## Aim
Exactly and only the lines from the one containing "The Blender Python" through the one containing "M['gold_lid'], M['gold_lid'], M['black_body'])" are to be repeated, both ends included.

## Information supplied
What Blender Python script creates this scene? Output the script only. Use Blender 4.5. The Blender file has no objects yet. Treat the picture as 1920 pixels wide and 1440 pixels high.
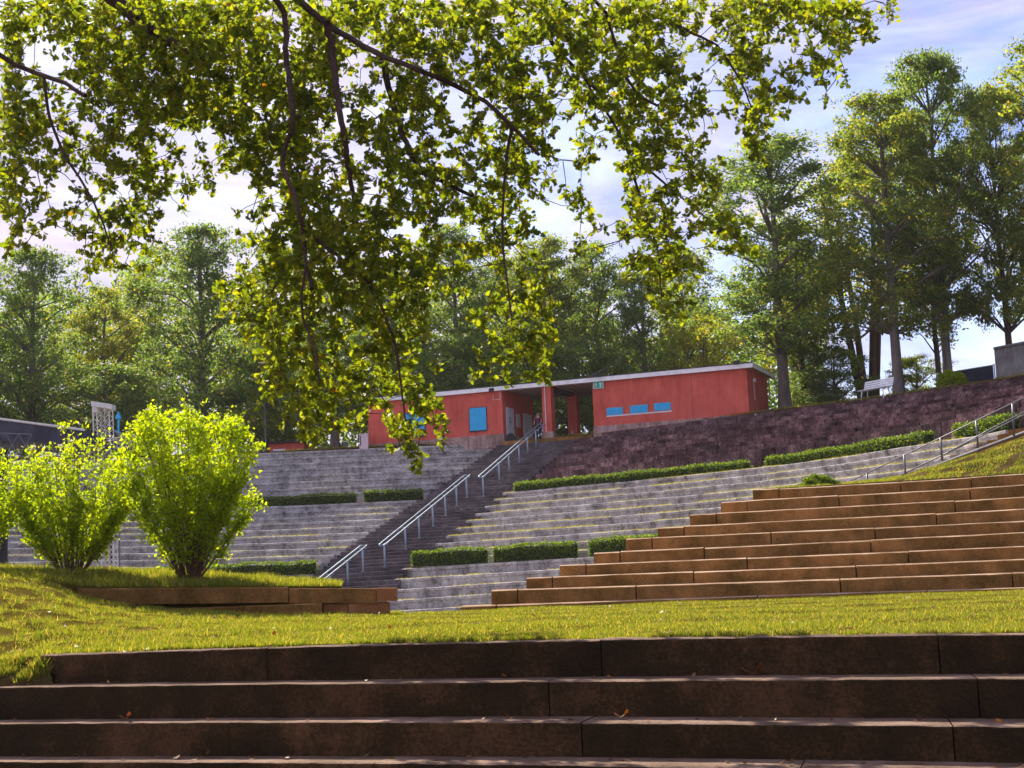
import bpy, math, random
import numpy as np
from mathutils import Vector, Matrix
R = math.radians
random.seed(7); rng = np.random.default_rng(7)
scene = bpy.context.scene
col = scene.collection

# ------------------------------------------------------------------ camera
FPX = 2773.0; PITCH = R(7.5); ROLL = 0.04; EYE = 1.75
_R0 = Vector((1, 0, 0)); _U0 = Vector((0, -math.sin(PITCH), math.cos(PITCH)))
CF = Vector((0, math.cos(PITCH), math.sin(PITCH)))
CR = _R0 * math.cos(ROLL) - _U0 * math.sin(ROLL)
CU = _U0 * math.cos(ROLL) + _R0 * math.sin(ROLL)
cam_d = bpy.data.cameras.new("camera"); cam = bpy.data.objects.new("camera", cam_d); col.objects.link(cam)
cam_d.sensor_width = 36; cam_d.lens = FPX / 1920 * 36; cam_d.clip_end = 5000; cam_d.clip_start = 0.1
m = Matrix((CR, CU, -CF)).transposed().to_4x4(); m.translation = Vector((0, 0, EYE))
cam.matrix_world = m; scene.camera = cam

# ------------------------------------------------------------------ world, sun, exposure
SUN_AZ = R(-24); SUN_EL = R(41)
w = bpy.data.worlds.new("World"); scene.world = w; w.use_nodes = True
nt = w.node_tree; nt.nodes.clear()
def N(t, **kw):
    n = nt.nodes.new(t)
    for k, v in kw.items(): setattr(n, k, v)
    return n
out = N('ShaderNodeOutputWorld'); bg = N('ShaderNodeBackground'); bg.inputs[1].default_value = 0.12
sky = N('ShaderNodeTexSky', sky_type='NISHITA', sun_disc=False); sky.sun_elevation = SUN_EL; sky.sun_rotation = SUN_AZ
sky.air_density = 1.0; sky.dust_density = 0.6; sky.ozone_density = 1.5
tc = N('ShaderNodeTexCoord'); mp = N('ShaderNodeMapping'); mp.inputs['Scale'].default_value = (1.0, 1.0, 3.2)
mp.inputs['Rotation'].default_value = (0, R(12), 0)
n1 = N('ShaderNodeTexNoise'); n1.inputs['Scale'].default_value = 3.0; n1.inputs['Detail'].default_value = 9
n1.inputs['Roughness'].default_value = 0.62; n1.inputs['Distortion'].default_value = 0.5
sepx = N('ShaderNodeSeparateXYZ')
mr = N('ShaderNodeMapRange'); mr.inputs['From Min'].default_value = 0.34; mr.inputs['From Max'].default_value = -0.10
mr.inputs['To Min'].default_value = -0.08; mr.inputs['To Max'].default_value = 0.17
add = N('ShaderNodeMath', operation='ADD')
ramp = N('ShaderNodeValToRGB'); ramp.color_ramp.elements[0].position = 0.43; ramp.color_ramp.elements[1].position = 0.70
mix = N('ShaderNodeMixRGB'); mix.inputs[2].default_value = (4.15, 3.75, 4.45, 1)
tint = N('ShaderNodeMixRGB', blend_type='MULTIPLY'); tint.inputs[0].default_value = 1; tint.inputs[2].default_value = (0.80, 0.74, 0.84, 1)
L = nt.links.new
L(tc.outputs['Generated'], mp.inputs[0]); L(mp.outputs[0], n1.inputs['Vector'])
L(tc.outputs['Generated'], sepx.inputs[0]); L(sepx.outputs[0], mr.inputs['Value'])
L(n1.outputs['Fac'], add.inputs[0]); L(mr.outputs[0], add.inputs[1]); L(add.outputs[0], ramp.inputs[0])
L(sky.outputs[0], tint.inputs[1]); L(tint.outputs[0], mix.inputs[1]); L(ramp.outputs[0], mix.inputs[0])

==

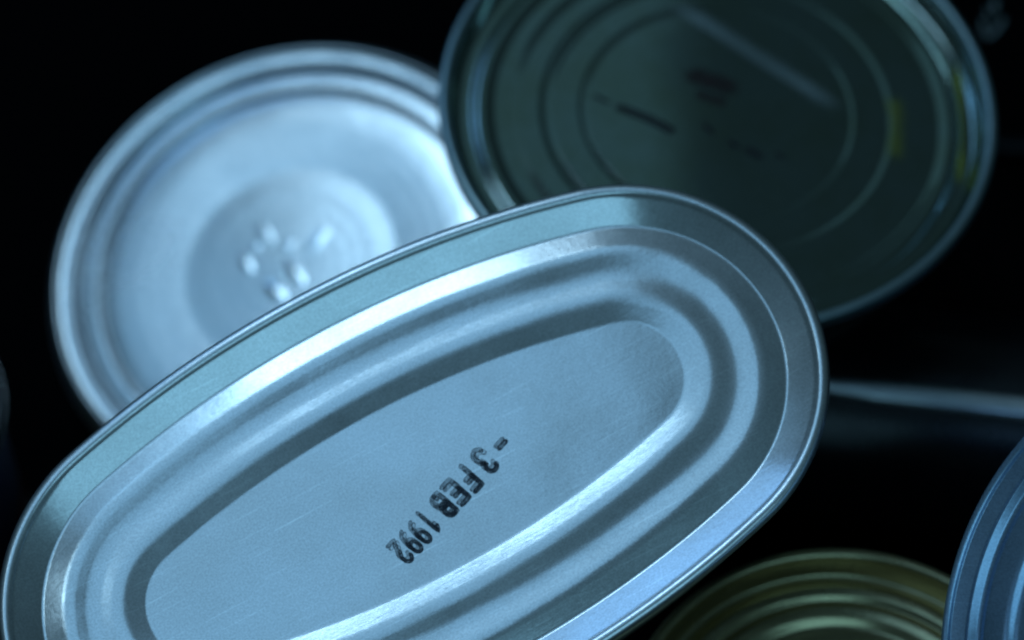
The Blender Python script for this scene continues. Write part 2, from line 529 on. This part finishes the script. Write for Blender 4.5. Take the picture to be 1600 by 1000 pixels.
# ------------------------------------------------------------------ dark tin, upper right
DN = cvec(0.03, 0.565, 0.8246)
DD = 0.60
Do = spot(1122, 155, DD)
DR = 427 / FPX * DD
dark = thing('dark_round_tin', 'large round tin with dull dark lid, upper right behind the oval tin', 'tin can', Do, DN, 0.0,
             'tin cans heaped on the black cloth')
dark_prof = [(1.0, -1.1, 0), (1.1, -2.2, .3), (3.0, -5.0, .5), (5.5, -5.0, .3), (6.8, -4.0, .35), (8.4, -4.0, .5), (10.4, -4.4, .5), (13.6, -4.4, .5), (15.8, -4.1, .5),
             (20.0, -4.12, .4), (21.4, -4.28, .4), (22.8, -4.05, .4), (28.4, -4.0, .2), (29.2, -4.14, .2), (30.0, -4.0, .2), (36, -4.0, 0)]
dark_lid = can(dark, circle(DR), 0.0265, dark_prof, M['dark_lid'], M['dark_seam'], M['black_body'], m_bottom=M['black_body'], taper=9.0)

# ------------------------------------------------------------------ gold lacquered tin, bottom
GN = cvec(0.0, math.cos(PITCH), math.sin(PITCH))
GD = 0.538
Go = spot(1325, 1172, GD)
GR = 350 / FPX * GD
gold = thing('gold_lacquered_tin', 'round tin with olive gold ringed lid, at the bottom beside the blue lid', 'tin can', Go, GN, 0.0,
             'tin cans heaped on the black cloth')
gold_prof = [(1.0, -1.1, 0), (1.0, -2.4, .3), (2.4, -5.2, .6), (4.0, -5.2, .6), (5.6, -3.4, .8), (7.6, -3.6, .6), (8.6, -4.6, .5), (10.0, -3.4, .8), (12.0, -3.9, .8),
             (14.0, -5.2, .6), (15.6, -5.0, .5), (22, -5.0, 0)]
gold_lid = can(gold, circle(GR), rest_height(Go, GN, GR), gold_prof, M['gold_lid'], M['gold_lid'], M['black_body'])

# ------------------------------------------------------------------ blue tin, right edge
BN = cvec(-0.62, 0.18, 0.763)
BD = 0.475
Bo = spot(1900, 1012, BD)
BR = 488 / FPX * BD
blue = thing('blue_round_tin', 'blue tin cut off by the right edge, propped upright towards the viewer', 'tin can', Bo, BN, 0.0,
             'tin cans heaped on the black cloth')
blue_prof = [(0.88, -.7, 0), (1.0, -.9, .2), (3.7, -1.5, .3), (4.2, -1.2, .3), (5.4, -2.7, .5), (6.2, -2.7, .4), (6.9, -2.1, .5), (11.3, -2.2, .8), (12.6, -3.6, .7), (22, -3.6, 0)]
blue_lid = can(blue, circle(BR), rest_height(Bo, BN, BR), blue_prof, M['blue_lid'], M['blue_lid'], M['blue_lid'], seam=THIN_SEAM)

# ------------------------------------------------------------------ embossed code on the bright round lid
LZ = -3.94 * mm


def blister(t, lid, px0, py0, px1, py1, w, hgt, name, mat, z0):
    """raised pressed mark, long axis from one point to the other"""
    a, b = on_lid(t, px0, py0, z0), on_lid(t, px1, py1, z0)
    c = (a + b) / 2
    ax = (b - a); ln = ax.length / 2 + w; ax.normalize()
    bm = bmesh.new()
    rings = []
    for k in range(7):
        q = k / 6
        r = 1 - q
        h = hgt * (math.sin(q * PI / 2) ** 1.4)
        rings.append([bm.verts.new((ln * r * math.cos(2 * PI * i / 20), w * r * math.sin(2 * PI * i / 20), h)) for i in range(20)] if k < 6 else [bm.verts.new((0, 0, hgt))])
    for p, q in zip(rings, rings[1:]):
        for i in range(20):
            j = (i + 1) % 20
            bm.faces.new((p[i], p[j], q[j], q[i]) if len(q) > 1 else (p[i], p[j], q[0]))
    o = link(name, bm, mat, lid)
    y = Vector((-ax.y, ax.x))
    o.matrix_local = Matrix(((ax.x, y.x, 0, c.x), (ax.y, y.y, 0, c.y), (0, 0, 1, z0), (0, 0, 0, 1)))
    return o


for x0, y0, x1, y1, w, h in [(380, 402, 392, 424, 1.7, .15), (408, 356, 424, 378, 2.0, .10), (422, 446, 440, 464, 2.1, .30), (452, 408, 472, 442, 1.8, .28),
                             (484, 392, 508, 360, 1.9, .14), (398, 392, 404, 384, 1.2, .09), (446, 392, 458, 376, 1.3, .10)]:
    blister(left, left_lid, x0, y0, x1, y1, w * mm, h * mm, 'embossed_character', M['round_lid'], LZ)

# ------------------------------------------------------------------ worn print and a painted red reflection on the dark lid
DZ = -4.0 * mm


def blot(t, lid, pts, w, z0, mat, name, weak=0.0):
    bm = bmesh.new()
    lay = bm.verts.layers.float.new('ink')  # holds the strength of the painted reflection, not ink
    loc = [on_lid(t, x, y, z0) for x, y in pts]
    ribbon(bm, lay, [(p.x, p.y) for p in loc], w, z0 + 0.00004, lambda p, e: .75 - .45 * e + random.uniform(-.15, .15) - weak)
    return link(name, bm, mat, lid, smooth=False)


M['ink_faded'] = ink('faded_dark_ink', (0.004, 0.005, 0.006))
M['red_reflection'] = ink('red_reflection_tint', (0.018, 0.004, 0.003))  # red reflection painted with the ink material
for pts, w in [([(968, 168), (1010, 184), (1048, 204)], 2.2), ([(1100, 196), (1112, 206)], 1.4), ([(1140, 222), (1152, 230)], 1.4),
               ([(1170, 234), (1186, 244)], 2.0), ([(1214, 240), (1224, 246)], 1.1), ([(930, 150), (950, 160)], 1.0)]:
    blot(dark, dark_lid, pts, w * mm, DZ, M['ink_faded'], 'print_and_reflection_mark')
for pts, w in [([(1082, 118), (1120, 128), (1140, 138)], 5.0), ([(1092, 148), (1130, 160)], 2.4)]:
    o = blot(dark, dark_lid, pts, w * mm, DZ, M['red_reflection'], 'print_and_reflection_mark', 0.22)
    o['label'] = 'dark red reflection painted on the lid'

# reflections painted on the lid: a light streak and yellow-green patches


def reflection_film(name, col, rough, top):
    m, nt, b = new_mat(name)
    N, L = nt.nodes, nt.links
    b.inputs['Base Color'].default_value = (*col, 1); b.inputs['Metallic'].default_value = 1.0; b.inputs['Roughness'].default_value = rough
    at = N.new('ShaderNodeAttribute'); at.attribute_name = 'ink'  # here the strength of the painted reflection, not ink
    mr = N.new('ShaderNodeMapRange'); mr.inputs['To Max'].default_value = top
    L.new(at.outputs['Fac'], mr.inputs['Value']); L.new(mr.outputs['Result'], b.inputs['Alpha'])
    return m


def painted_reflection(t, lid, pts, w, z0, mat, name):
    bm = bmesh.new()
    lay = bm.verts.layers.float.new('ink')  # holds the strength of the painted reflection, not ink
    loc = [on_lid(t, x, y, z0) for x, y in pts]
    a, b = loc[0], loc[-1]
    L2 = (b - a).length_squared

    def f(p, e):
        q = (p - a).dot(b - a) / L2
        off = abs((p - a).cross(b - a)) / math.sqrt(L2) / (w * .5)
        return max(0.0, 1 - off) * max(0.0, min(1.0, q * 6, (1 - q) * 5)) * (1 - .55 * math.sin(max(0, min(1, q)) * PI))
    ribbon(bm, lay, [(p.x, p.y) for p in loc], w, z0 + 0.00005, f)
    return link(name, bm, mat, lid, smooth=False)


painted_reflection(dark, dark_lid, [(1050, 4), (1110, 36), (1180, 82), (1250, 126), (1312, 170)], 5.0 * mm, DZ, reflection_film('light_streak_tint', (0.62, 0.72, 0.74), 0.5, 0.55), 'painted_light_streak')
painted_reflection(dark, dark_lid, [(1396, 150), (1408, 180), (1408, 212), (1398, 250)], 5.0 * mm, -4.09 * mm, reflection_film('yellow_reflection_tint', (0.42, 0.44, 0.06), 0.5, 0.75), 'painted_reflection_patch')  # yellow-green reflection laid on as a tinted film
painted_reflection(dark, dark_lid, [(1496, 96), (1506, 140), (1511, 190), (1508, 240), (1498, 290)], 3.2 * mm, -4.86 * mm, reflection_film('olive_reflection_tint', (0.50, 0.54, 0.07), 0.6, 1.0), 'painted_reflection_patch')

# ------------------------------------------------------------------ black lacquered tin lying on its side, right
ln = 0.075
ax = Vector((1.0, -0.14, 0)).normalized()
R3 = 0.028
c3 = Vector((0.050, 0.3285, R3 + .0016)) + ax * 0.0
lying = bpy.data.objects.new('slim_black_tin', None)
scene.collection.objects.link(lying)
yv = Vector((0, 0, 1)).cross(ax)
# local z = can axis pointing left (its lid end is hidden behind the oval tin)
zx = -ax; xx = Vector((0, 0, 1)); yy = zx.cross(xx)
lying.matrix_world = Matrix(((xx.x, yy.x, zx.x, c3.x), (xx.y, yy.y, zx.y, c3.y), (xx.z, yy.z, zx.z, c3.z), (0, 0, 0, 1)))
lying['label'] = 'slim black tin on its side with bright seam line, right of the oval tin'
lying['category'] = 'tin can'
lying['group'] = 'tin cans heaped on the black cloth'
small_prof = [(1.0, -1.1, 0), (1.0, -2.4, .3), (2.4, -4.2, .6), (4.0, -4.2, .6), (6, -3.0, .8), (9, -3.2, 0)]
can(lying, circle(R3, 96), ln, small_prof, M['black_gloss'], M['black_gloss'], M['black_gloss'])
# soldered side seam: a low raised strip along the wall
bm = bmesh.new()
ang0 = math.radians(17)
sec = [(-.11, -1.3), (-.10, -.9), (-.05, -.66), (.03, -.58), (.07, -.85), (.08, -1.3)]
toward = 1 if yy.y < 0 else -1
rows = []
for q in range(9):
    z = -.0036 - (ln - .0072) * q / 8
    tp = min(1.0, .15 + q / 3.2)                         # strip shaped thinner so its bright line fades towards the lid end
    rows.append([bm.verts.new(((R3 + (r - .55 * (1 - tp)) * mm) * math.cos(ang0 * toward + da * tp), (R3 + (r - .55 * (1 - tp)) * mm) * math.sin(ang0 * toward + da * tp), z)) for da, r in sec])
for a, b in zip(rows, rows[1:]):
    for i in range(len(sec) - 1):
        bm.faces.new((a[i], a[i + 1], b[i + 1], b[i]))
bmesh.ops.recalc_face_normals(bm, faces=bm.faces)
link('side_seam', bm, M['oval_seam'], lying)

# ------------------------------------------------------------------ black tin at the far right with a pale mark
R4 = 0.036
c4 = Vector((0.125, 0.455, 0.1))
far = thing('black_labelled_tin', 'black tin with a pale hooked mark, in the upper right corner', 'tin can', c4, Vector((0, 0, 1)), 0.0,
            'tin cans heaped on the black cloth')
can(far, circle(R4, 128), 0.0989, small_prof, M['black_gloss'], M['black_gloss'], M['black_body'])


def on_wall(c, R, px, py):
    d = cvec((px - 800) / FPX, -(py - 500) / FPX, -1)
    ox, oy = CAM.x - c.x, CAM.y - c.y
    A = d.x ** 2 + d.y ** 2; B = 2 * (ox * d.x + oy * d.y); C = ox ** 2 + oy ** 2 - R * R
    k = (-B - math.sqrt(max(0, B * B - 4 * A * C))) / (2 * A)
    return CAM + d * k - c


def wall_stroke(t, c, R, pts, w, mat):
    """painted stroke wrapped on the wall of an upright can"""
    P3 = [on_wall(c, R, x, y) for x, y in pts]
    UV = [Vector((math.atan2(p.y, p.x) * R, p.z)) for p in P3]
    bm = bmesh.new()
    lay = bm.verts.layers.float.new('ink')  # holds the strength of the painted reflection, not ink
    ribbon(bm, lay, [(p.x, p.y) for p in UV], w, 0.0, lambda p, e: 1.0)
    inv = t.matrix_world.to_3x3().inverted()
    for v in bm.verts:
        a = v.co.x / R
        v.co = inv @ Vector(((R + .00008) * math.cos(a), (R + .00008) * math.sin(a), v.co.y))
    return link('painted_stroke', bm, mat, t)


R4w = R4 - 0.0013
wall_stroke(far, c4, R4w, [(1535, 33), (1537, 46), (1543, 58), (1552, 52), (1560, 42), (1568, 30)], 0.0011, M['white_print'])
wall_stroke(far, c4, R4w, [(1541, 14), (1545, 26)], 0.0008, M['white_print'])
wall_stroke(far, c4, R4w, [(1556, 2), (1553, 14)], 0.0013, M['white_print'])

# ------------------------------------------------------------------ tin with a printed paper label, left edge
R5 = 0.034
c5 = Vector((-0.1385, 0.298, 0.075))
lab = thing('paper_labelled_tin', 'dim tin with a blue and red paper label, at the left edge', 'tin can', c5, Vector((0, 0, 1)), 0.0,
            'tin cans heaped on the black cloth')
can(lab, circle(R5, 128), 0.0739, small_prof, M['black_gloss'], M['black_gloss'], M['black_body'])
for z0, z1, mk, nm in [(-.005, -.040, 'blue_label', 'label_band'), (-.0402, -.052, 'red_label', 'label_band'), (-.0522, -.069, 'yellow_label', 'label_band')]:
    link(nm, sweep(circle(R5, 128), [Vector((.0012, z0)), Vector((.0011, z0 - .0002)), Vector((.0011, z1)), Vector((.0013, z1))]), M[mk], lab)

## Solution for this task
The Blender Python script for this scene continues. Write part 2, from line 529 on. This part finishes the script. Write for Blender 4.5. Take the picture to be 1600 by 1000 pixels.
# ------------------------------------------------------------------ dark tin, upper right
DN = cvec(0.03, 0.565, 0.8246)
DD = 0.60
Do = spot(1122, 155, DD)
DR = 427 / FPX * DD
dark = thing('dark_round_tin', 'large round tin with dull dark lid, upper right behind the oval tin', 'tin can', Do, DN, 0.0,
             'tin cans heaped on the black cloth')
dark_prof = [(1.0, -1.1, 0), (1.1, -2.2, .3), (3.0, -5.0, .5), (5.5, -5.0, .3), (6.8, -4.0, .35), (8.4, -4.0, .5), (10.4, -4.4, .5), (13.6, -4.4, .5), (15.8, -4.1, .5),
             (20.0, -4.12, .4), (21.4, -4.28, .4), (22.8, -4.05, .4), (28.4, -4.0, .2), (29.2, -4.14, .2), (30.0, -4.0, .2), (36, -4.0, 0)]
dark_lid = can(dark, circle(DR), 0.0265, dark_prof, M['dark_lid'], M['dark_seam'], M['black_body'], m_bottom=M['black_body'], taper=9.0)

# ------------------------------------------------------------------ gold lacquered tin, bottom
GN = cvec(0.0, math.cos(PITCH), math.sin(PITCH))
GD = 0.538
Go = spot(1325, 1172, GD)
GR = 350 / FPX * GD
gold = thing('gold_lacquered_tin', 'round tin with olive gold ringed lid, at the bottom beside the blue lid', 'tin can', Go, GN, 0.0,
             'tin cans heaped on the black cloth')
gold_prof = [(1.0, -1.1, 0), (1.0, -2.4, .3), (2.4, -5.2, .6), (4.0, -5.2, .6), (5.6, -3.4, .8), (7.6, -3.6, .6), (8.6, -4.6, .5), (10.0, -3.4, .8), (12.0, -3.9, .8),
             (14.0, -5.2, .6), (15.6, -5.0, .5), (22, -5.0, 0)]
gold_lid = can(gold, circle(GR), rest_height(Go, GN, GR), gold_prof, M['gold_lid'], M['gold_lid'], M['black_body'])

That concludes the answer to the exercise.